Of course, this is far from the self-destruction of Obama that Hillary had hoped for. She can exaggerate its importance all she wants, but she'll still probably take only a slim lead in Pennsylvania, when what she needs are landslides. She doesn't need Obama to call bitter voters bitter voters, she needs Polaroids of him in bed with a dead hooker. She can push all she wants, but he's still miles away from the cliff.
Meanwhile, there may be a move to give Clinton a little push of her own.
The Scotsman:
Democrat grandees Jimmy Carter and Al Gore are being lined-up to deliver the coup de grĂ¢ce to Hillary Clinton and end her campaign to become president.
Falling poll numbers and a string of high-profile blunders have convinced party elders that she must now bow out of the primary race.
Former president Carter and former vice-president Gore have already held high-level discussions about delivering the message that she must stand down for the good of the Democrats.
"They're in discussions," a source close to Carter told Scotland on Sunday. "Carter has been talking to Gore. They will act, possibly together, or in sequence."
Did I say "push?" I probably should have said "send on a catapult-powered joy ride" over the edge of that cliff. Even Team Clinton knows their chances are slim . Politico reported last month that "One important Clinton adviser estimated to Politico privately that she has no more than a 10 percent chance of winning her race against Barack Obama, an appraisal that was echoed by other operatives." As I say, either Barack Obama self-destructs or Hillary is done.
Barack Obama has not self-destructed, he's simply stated an uncomfortable truth. He's managed to back away from it without disowning it -- a skill he's used more than once in this race. And the breathless "this hurts him" message from the punditry may not pan out in at the ballot box. "Interviews with political leaders around the state Sunday indicated that the flap over his calling those people 'bitter' might have made less of an immediate, negative impact on voters than the news media focus on his words suggested," reports the Philadelphia Inquirer. I'm guessing that a lot of people took it for what it was -- the truth -- and thought it was a pretty good assessment of the current political reality.
What we're seeing is Clinton forced into attacking Obama from the right. He's staked out his populist appeal, so Clinton has to take him on as if she were a Republican. The problem is that she's competing in the Democratic primary, where Republican messaging goes straight to people's BS filters. She's failing because she's taking what are essentially Republican campaign strategies to Democratic voters. If there were any hope in hell of that working, all of these voters would be Republicans by now.

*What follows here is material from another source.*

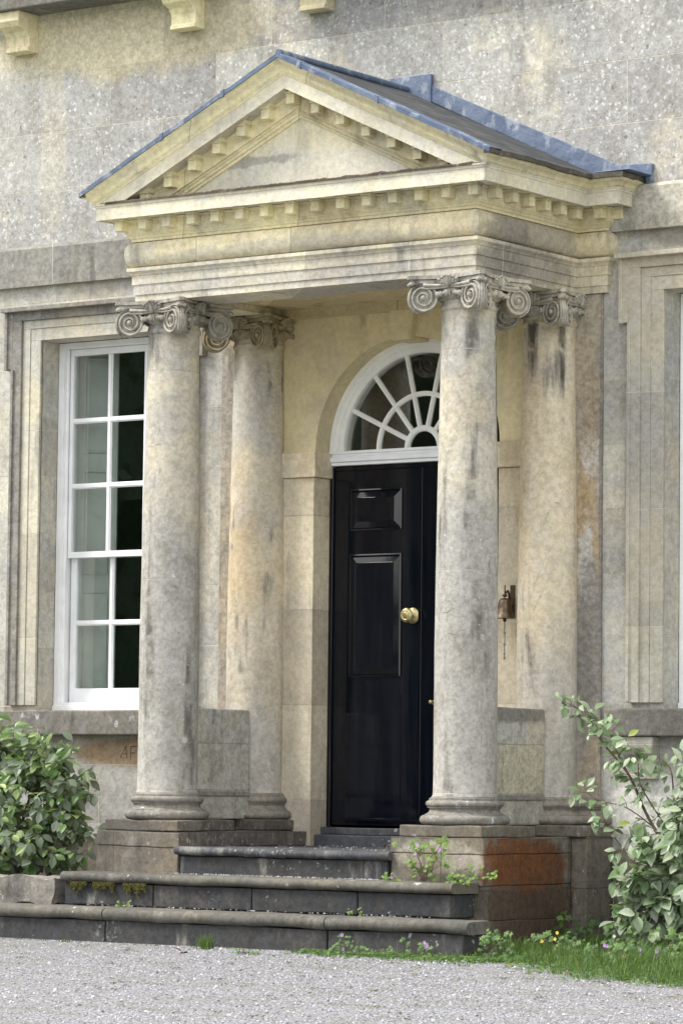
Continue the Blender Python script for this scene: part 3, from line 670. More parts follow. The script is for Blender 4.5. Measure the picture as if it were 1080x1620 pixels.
# inner face of the beams
for x0, x1, y0, y1 in ((-A+.33, A-.33, -D+.33, -D+.34), (-A+.33, -A+.34, -D+.34, 0), (A-.34, A-.33, -D+.34, 0)):
    ar.box(x0, x1, y0, y1, Z0+.001, 4.16)
link('architrave', ar, 'arch', por)
fr = MB()
pulv = [(-.02, 4.252)]+[(.004+.050*math.sin(PI*t/10)**.8, 4.258+.16*(1-math.cos(PI*t/10))/2) for t in range(11)]+[(-.02, 4.424)]
fr.sweep(EP, pulv, .2); link('frieze', fr, 'frieze', por, smooth=30)
co = MB()
co.sweep(EP, [(-.02, 4.420), (.020, 4.420), (.020, 4.436), (.028, 4.440), (.034, 4.452), (.046, 4.462), (.046, 4.468), (.052, 4.470), (.052, 4.545), (.060, 4.548), (.066, 4.556)], .2)
CO = link('cornice', co, 'cornice', por)
cr_ = MB(); cr_.sweep(EP, [(.05, 4.560), (.170, 4.560), (.172, 4.552), (.183, 4.552), (.183, 4.628), (.188, 4.630), (.190, 4.642), (.196, 4.644), (.196, 4.654), (-.02, 4.662)], .12); cr_.wear(.0012, 8)
link('corona', cr_, 'corona', CO)
# dark lichen crust lying on the front ledge
cu = MB()
nseg = 160
tops = []
for i in range(nseg+1):
    x = -1.40+2.80*i/nseg; h_ = 4.656+.005+.007*noise.noise(Vector((x*9, 1, 2)))+.006*noise.noise(Vector((x*40, 4, 2)))
    tops.append([cu.bm.verts.new((x, y, z)) for y, z in ((-D-.199, 4.645), (-D-.200, h_-.004), (-D-.19, h_+.004), (-D-.10, h_+.007+.006*noise.noise(Vector((x*20, 7, 2)))), (-D+.02, h_))])
for P, Q in zip(tops, tops[1:]):
    for j in range(4): cu.bm.faces.new((P[j], Q[j], Q[j+1], P[j+1]))
link('lichen_crust', cu, 'crust', CO)
# dentils
def dentil_mesh():
    d = MB(); d.box(-.031, .031, -.068, 0, -.05, .012); d.box(-.037, .037, -.076, 0, .0125, .026)
    return d
D0 = None
def dentil(x, y, z, rz):
    global D0
    if D0 is None:
        D0 = link('dentil', dentil_mesh(), 'cornice', CO, bevel=.003, origin=(0, 0, 0)); o_ = D0
    else: o_ = D0.copy(); C.objects.link(o_)
    o_.parent = CO; o_.location = Vector((x, y, z))-WORLD[CO]; o_.rotation_euler = (0, 0, rz); return o_
nD = 15
for i in range(nD):
    dentil(-1.352+2*1.352*i/(nD-1), -D-.052, 4.534, 0)
for s_ in (-1, 1):
    for i in range(6): dentil(s_*(A+.052), -D+.075+.182*i*1.0, 4.534, s_*PI/2)
    dentil(s_*(A+.225), -R-.052, 4.534, 0); dentil(s_*(B+.052), -R+.005, 4.534, s_*PI/2)
# ceiling
ce = MB(); ce.box(-A+.345, A-.345, -D+.345, -.075, 4.085, 4.12); ce.box(-A+.345, A-.345, -.075, .0, 4.028, 4.10); link('ceiling', ce, 'soffit', por)
# pediment
SL = .47
ZB = 4.662
pd = MB(); tz = 5.13
xe = (tz-ZB)/SL
pd.prism([(-xe, ZB), (xe, ZB), (0, tz)], 'y', -D, -D+.2)
PD = link('pediment', pd, 'tymp', por)
def rake(q, prof, ext=None, seg=14):
    rows = []
    for sg in (-1, 1):
        pass
    cols = []
    for o_, h in prof:
        x_end = (h-ZB)/SL if o_ < .184 else A+o_
        x_end = min(x_end, A+o_+.0) if o_ >= .184 else x_end
        cols.append([q.bm.verts.new((x_end*t, -D-o_, h-SL*abs(x_end*t))) for t in [-1+2*i/(2*seg) for i in range(2*seg+1)]])
    for P, Q in zip(cols, cols[1:]):
        for i in range(len(P)-1): q.bm.faces.new((P[i], P[i+1], Q[i+1], Q[i]))
rb = MB()
rake(rb, [(0, 5.095), (.010, 5.098), (.012, 5.115), (.022, 5.120), (.026, 5.135), (.036, 5.142), (.036, 5.150), (.052, 5.153), (.052, 5.240), (.058, 5.243), (.062, 5.262)])
link('raking_bed_moulding', rb, 'cornice', PD)
rc = MB()
rake(rc, [(.05, 5.262), (.172, 5.262), (.174, 5.254), (.1838, 5.254)]); 
def rake2(q, prof, seg=24):
    cols = []
    for o_, h, xe_ in prof: cols.append([q.bm.verts.new((xe_*t, -D-o_, h-SL*abs(xe_*t))) for t in [-1+i/seg for i in range(2*seg+1)]])
    for P, Q in zip(cols, cols[1:]):
        for i in range(len(P)-1): q.bm.faces.new((P[i], P[i+1], Q[i+1], Q[i]))
rake2(rc, [(.1838, 5.254, 1.262), (.1842, 5.340, 1.445)])
rc.wear(.0008, 8)
link('raking_corona', rc, 'corona', PD)
cy = MB()
cyp = [(.184, 5.339), (.190, 5.343), (.194, 5.354), (.200, 5.357), (.200, 5.362), (.206, 5.366), (.209, 5.378), (.216, 5.392), (.228, 5.404), (.240, 5.412), (.246, 5.422), (.252, 5.424), (.252, 5.436)]
rake2(cy, [(o_, h, 1.455 if i == 0 else A+o_) for i, (o_, h) in enumerate(cyp)])
link('raking_moulding', cy, 'cornice', PD, smooth=35)
# side cyma (returns along the flanks and round the breaks)
SP = {1: [(A, -D), (A, -R), (B, -R), (B, .01)], -1: [(-B, .01), (-B, -R), (-A, -R), (-A, -D)]}
for s_ in (1, -1):
    q = MB(); q.sweep(SP[s_], [(.184, 4.655)]+[(o_, h-SL*(A+o_)) for o_, h in cyp[1:]]+[(.10, 4.72)], .15)
    # mitre the front end to the rake: shift vertices of the front row forward by their own offset
    for v in q.bm.verts:
        if abs(v.co.y+D) < .002: v.co.y = -D-(abs(v.co.x)-A)
    link('side_moulding', q, 'cornice', CO, smooth=35)
# raking dentils
for s_ in (-1, 1):
    for i in range(0 if s_ < 0 else 1, 7):
        x = s_*.191*i
        d = D0.copy(); C.objects.link(d); d.parent = PD
        z = 5.262-SL*abs(x)-.026*1.0-.004
        if i == 0: z -= .012
        d.location = Vector((x, -D-.052, z))-WORLD[PD]; d.scale = (1, 1.05, 1.0)
        # blocks hang plumb under a sloping soffit: a wedge on top closes the gap
        wv = MB(); wv.prism([(x-.037, z+.02), (x+.037, z+.02), (x+.037, 5.264-SL*abs(x+.037)), (x-.037, 5.264-SL*abs(x-.037))], 'y', -D-.13, -D-.05)
        link('dentil_cap', wv, 'cornice', PD)
# roof
rf = MB()
def zr(x): return 5.442-SL*abs(x)
for s_ in (-1, 1):
    e = A+.262
    n_ = 20
    rows = []
    for i in range(n_+1):
        x = s_*e*i/n_; sag = .004*math.sin(i*1.7)
        rows.append([rf.bm.verts.new((x, y, zr(x)+.012+.005*noise.noise(Vector((x*6, y*6, 0))))) for y in (-D-.15, -.9, -.6, -.3, 0)])
    for P, Q in zip(rows, rows[1:]):
        for j in range(4): rf.bm.faces.new((P[j], Q[j], Q[j+1], P[j+1]))
RF = link('roof', rf, 'slate', por)
for s_ in (-1, 1):
    q = MB(); e = A+.252
    pth = [(s_*(A+.0), -D-.26+.0), (s_*A, -R)] 
    # slate edge along the eave, front to wall, stepping out over the break
    xa, xb = sorted((s_*(e-.03), s_*(e+.02)))
    q.blk(xa, xb, -D-.255, -R-.20, zr(e)-.012, zr(e)+.016, .03)
    xa, xb = sorted((s_*(e-.03), s_*(B+.262))); q.blk(xa, xb, -R-.27, 0, zr(e)-.014, zr(e)+.018, .03)
    q.wear(.006, 14); link('slate_edge', q, 'slate_edge', RF)
# lead: verge strips
ld = MB()
cols = []
for o_, h, xx in ((.252, 5.436, A+.252), (.262, 5.434, A+.264), (.264, 5.462, A+.266), (.250, 5.468, A+.266), (.13, 5.468, A+.266), (.125, 5.450, A+.262)):
    row = []
    for i in range(49):
        t = -1+i/24; x = xx*t
        row.append(ld.bm.verts.new((x, -D-o_+.003*noise.noise(Vector((x*5, h*9, 1))), h-SL*abs(x)+.006*noise.noise(Vector((x*5, h*9, 5))))))
    cols.append(row)
for P, Q in zip(cols, cols[1:]):
    for i in range(48): ld.bm.faces.new((P[i], P[i+1], Q[i+1], Q[i]))
for xj in (-.9, -.42, .17, .75):     # laps
    ld.prism([(xj-.012, 5.428-SL*abs(xj-.012)), (xj+.012, 5.428-SL*abs(xj+.012)), (xj+.012, 5.471-SL*abs(xj+.012)), (xj-.012, 5.471-SL*abs(xj-.012))], 'y', -D-.2665, -D-.13)
link('lead_verge', ld, 'lead', RF)
# lead: upstand flashing against the wall
q = MB()
q.prism([(.185, 5.370), (.185, 5.475), (.60, 5.285), (1.10, 5.055), (1.605, 4.822), (1.60, 4.74), (1.5, 4.745)], 'y', -.022, .0)
q.prism([(-.135, 5.38), (.188, 5.36), (.188, 5.552), (-.135, 5.552)], 'y', -.030, .0)
q.prism([(1.598, 4.735), (1.598, 4.826), (1.838, 4.815), (1.838, 4.69), (1.80, 4.69), (1.79, 4.735)], 'y', -.034, .0)
q.box(1.60, 1.84, -.30, -.034, 4.738, 4.744)
q.prism([(-.135, 5.37), (-.135, 5.475), (-.60, 5.27), (-1.605, 4.80), (-1.838, 4.80), (-1.838, 4.70), (-1.5, 4.72)], 'y', -.020, .0)
link('lead_flashing', q, 'lead', RF, bevel=.004)
# ridge lead roll
q = MB(); q.tube([(0, -D-.25, 5.468), (0, -.02, 5.468)], .022, 12); link('lead_ridge', q, 'lead', RF, smooth=50)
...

And rushing to the defense of the chumps isn't going to help any, either. Those people aren't going to vote for Hillary Clinton -- not in a million freakin' years. They've been trained to hate her. Those con men that Obama and Frank and even Clinton's own staffers know all about have already made sure of that.
Obama's right on this one -- there are bitter voters out there and there are chumpish voters out there. If Clinton thinks any of those voters would come vote for her in November, she's dreaming.